Chris: Shooting from long range is, well, it’s what I do. I have basically never stepped inside the 3-point line in basketball, and I prefer to fire from outside the box in soccer. You can’t shoot from deep in lacrosse? What is this crap?! Flustered is an understatement.
Elizabeth: Regardless of what society says because I’m a ginger…I do have a soul. I gave Chris the point anyway and took the ball up to half court. This time I went right, dodged left, and scored. I think I felt Chris’s heart sink into his stomach. Then I felt that feeling two more times after pulling the same move. And scoring. Both times.
Score: Elizabeth 3, Chris 1
Chris: Defense has never been my strength. In anything.
Elizabeth: His biggest downfall. I play defense.
Chris: Has Aaron Craft taught me nothing????
Elizabeth: Apparently not. But yet you call yourself a fan…
Chris: Lacrosse is way harder than it looks. Throwing the ball was actually easier than I thought, but it’s so hard to keep the ball in the pocket. Every time I got moving fast or tried to make a move around Elizabeth, the ball fell to the ground and she got it. And scored. I only got one more legitimate shot off and it went wide. Epic fail. My only hope was that Glenn was worse than I was.

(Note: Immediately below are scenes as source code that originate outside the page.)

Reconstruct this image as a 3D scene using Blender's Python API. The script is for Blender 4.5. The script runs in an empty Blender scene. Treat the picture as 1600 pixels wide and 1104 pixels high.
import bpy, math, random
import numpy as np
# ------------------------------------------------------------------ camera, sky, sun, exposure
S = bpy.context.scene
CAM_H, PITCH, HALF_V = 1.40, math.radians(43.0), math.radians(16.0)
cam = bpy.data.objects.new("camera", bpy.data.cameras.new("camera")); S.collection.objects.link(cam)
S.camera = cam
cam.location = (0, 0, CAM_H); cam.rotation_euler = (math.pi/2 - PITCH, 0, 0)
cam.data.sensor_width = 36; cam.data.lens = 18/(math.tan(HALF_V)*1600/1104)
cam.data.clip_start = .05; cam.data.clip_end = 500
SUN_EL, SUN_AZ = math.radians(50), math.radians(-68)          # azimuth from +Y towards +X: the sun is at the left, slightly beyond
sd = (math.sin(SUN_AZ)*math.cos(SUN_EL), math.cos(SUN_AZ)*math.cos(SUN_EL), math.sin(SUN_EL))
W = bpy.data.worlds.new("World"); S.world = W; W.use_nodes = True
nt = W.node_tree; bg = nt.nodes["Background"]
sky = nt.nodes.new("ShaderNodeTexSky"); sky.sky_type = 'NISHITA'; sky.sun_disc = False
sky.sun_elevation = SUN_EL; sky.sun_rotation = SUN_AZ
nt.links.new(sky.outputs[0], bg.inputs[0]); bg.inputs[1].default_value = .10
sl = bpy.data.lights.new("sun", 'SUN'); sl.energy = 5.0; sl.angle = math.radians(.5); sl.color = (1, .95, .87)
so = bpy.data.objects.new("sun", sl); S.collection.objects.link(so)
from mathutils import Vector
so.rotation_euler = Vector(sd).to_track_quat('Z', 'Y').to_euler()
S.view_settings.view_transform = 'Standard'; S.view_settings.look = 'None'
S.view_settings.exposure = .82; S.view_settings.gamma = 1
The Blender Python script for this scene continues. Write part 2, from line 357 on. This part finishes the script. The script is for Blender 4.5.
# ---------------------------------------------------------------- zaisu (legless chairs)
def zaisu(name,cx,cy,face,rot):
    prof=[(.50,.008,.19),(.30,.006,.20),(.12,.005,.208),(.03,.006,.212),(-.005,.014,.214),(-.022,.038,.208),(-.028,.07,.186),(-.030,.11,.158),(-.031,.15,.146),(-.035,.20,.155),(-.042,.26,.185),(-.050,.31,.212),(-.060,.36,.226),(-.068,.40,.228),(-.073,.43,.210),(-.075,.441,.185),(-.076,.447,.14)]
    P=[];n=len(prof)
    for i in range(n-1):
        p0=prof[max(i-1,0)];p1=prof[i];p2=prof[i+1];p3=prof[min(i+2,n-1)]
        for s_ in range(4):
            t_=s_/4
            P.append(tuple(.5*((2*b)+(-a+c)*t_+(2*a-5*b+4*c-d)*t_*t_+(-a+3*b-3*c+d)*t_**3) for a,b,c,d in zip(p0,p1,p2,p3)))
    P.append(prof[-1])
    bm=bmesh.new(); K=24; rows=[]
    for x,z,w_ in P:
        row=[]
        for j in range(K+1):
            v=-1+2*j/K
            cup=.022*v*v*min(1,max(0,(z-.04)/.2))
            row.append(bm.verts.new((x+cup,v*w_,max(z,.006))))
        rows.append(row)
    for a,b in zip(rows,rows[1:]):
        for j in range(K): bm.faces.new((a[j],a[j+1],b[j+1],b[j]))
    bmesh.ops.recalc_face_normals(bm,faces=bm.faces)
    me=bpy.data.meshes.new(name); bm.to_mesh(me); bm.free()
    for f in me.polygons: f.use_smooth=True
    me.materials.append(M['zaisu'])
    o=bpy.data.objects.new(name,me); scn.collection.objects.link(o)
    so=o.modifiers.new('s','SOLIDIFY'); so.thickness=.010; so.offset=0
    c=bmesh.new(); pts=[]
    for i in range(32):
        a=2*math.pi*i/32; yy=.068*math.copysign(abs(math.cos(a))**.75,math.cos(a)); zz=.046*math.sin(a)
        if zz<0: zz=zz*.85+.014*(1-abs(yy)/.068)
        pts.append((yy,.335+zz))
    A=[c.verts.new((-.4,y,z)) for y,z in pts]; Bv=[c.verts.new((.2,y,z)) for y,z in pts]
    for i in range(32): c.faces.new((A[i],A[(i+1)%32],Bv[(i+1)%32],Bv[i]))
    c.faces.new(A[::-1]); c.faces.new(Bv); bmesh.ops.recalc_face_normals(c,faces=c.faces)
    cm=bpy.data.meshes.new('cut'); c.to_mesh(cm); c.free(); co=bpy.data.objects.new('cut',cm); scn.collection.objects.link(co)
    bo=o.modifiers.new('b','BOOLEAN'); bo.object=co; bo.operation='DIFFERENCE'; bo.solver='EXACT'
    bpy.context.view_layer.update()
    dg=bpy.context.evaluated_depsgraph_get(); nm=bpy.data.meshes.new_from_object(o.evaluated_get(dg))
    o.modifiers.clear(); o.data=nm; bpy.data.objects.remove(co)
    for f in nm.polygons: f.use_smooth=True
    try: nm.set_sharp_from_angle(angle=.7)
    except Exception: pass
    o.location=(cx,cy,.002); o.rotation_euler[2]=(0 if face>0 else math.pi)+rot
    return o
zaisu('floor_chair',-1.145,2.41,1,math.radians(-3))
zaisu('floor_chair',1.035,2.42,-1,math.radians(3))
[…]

Score: Elizabeth 5, Chris 1
Glenn: I stepped onto the court and flourished my stick. A pointless, but comforting gesture. I stood opposite Elizabeth, took a deep breath and prepared to be beat by a ginger again…
Elizabeth: If you still don’t believe that I have a soul, get this, I let Glenn start with the ball out of the kindness in my heart.
Glenn: I darted to the right trying to cross the shooting line but Elizabeth is so much swifter than me and easily knocked the ball out of my stick and onto the floor. She quickly recovered the ball, shot and scored. Yeah, so much for this.
Score: Elizabeth 1, Glenn 0
Elizabeth: Glenn’s next attempt actually impressed me. He did a quick little spin move on the left side of the court, gained a step on me, took a second to think about shooting (I could see him thinking “well, why not”) and the next thing I knew the ball was in the net.
Score: Elizabeth 1, Glenn 1
Glenn: No one was more surprised than me. I actually walked back to half court expecting that goal not to count. When Elizabeth informed me that it was, in fact, a decent goal I threw my stick to the side and raised my hands in triumph.
Elizabeth: At this point, I was practically on the floor laughing at his own reaction. I couldn’t help but think that making me laugh that hard was part of some big plot to distract me. It worked. He scored, again.
Glenn: Good enough. I didn’t even care anymore. I was so happy that I had (sort of) beaten Chris at a sport. I tried to score more points against Elizabeth but quickly discovered that my body can really only handle three protracted possessions. I was out of breath, relying on some Tai Chi to steady my heart. Elizabeth kindly gave me a moment to catch my breath.
Elizabeth: This is where my competitive side comes in. I knew I had to end the game quickly, one because if I didn’t I think Glenn would have collapsed on the court and two, because flag football was about to start a game. Little did Glenn know that he would be running harder in these next four possessions than he had all game. I scored, he turned the ball over. This happened three more times. Poor Glenn.
Glenn: When Elizabeth scored her final goal I was just relieved that I could breathe again. I was overcome with happiness but not quite sure if that had actually just happened. I kept waiting for some call or judgement to come down that says my two goals were void. My heart returned to its normal pace and I exited the MAC court as the victor for the first time in my life.
Chris: All I could think of was how much crap I’m going to get from my friends when they see that I lost. It nearly made me sick to my stomach. I’m not saying Elizabeth played softer defense on Glenn than she did on me, but even Matt Sylvester thought he was wide open on that first goal.
Elizabeth: Wait, wasn’t I technically the victor? I’m confused. This is what happens when you’re a girl AND a ginger.